Fab Academy 2018

How to Make (almost) Anything Usable

Why do we use what we use?

Fab Academy teaches us a thing or two about how to make almost anything. But how do you make something that’s not just useful, but feels as natural as another limb, a tool that not only extends, but enhances the encounter of body and mind, extends our human reach and vision. In other words, what makes a good tool? This is the question posed by Jan Borchers.

Usability, says Jan, is basically the art and science of designing stuff that works great for people. I would add that great people work to support.

Both art and science are key to understanding the user experience, just read Pirsig’s Zen and Art of Motorcycle Maintenance. It involves understanding the fundamentals of how we perceive, think about, and interact with the things around us. And that involves a whole range of deep shit from from cognitive psychology, gestalt, affordances, natural mappings, and of course design, how we perceive and project the world around us. Seems to me humankind is in the throws of radical redesign and we barely have a clue, but the question ultimately is: why do we use things, and what makes them usable? SO here are some golden rules (why need rules i may ask?) of user interface and design thinking.

Storytelling

Oh there is also a crucial question of storytelling, that is not only demonstrating a things utility, power and practicality, but how information is shared between us, ensuring a seamless engagement and interaction, a rare unity of purpose. A device must have a clear, unobtrusive and unambigious applicability. If you are spending over 5 seconds wondering what your device is doing it’s a poorly designed device. It may have utility, but it has lost all purpose. So unless it’s a golden ratio puzzle, it should never be limitingly complex to engage with, while still inspire you with awe, illusion and magic.

The basics should be clear, should we push buttons? toggle switches or throw it at the wall? What’s the best way to arrange the input controls on your project? And how can you quickly debug and improve your project idea with feedback from others?

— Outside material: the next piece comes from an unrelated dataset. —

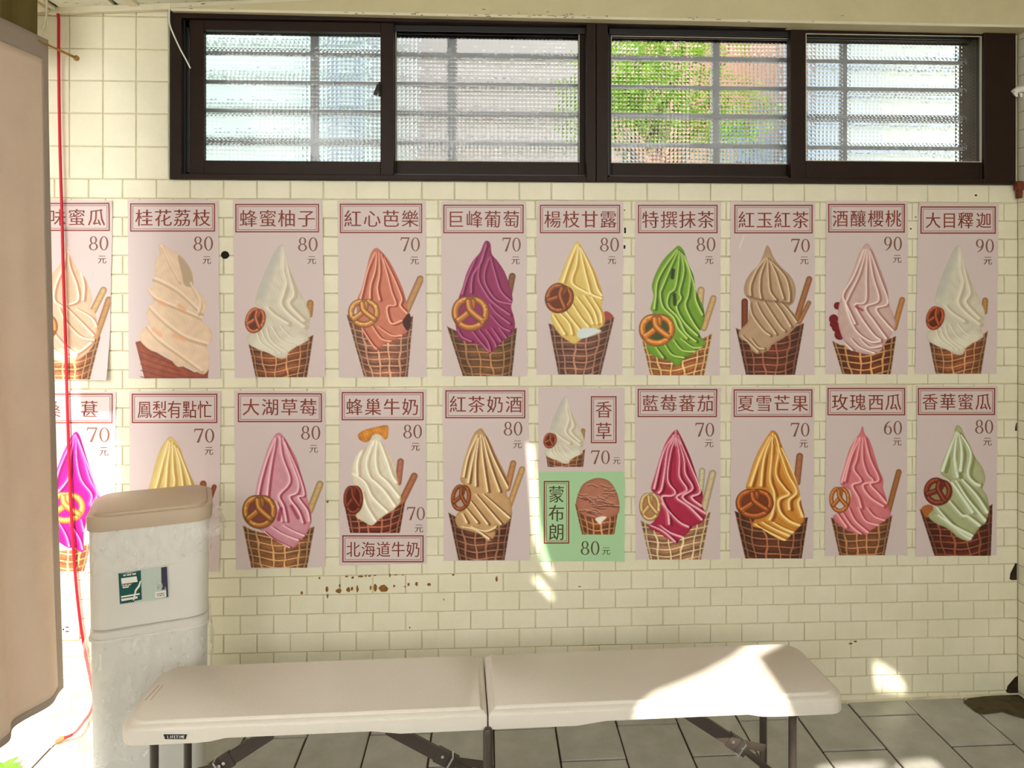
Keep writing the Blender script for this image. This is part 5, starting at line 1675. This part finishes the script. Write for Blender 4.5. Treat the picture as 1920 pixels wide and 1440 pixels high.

A few golden rules of design

1. Simplicity

Reduce the features of your project to its most essential goal. Minimal viable product. What are the bare essential that need to be in your project. But this is not just about reducing things down to redundancy, it depends on three factors:

2. Visibility and Feedback

Can users figure out what a device does? How intuitive is it to use? And how does it tell us what it is doing? Sometimes certain features like a screen are unbeatable, i mean they can combine haptic, visual and sound give instant feedback as to what a device is currently doing.

This is also plain ole buttons. Also a haptic response, buttons/toggles/sliders are physical interfaces that not only have a function but inform us where to interact. They are tactile.

Bret Victor has this great rant on the timid and unimaginative future-scapes of interaction design, and how basically we are being sold this idea that everything will resemble one large iphone screen. Again, this neglects so many human faculties, like our dexterity and the use of our hands.

3. Gestalt Laws

Gestalt is a philosophy of mind that came out of the Berlin School of experimental psychology in the 1930s, in an attempt to understand how we acquire and maintain meaningful perceptions in an increasingly chaotic world. Essentially, it is the study of perception, and how our brains create whole forms out of collections of simpler and/or unrelated elements.

4. Natural mapping

This is the idea that there is a relational mapping between a control system and the real world. Buttons that indicate up or down directions are more intuitive if they are placed above and below each other, rather than side by side.

4. Speak Human Please

Put labels on your device that people can read.

5. Death to Modes

For anyone who is not a developer, a user interface is the complete system. People don’t care about the software behind the UI, they see the UI and that is the system.

If you have a system that has multiple modes depending what state it’s in (mood swings) when you do something (like press a button) it will do something different. Thermostats are good examples.

6. Consistency

Keep you interface consistent. The principle of least surprise. If you ever need to make a decision in user design, you want to make a decision that surprises the user the least. Timeouts and automatic interruptions are a typical of inconsistent interface design.

7. Tolerating Errors

Error dialogues are as ubiquitous today in any system, computer or otherwise, as they are annoying. This is often because they so rarely give us constructive instructions or advice as to what the error was and how to fix it.

8. Visual Design

Visual aesthetics people, simple if it looks like shit, smells like shit, and feels like shit, it’s probably shit. Go for a walk in the hills and get inspired by the sheer infinity of colours and shapes in our world, solicit help from the artists, look at colour templates, question simplicity over attraction and visa versa.

The DIA Cycle

DIA

Design is an iterative process. While it can be tempting to jump into a project head first, ideas are not files to be executed, they are trees to be grown. The journey is not the destination it is the journey. Looping a constant feedback back into the design process essential as it makes the design constantly respond to adapting needs and desires. Design something in your head first, so sketch it out, draw it out. Next implement your design in the form of a prototype. Then get feedback from people, analyse how people use it and fix the big bugs in your design. With each iteration the design gets more and more detailed and complex but the analysis and the user feedback will also focus on smaller and smaller problems.

Observe, Ask & Solve

Explore the solution space

Develop alternative ideas for the solution. Don’t just think of one implementation or solution for your problem.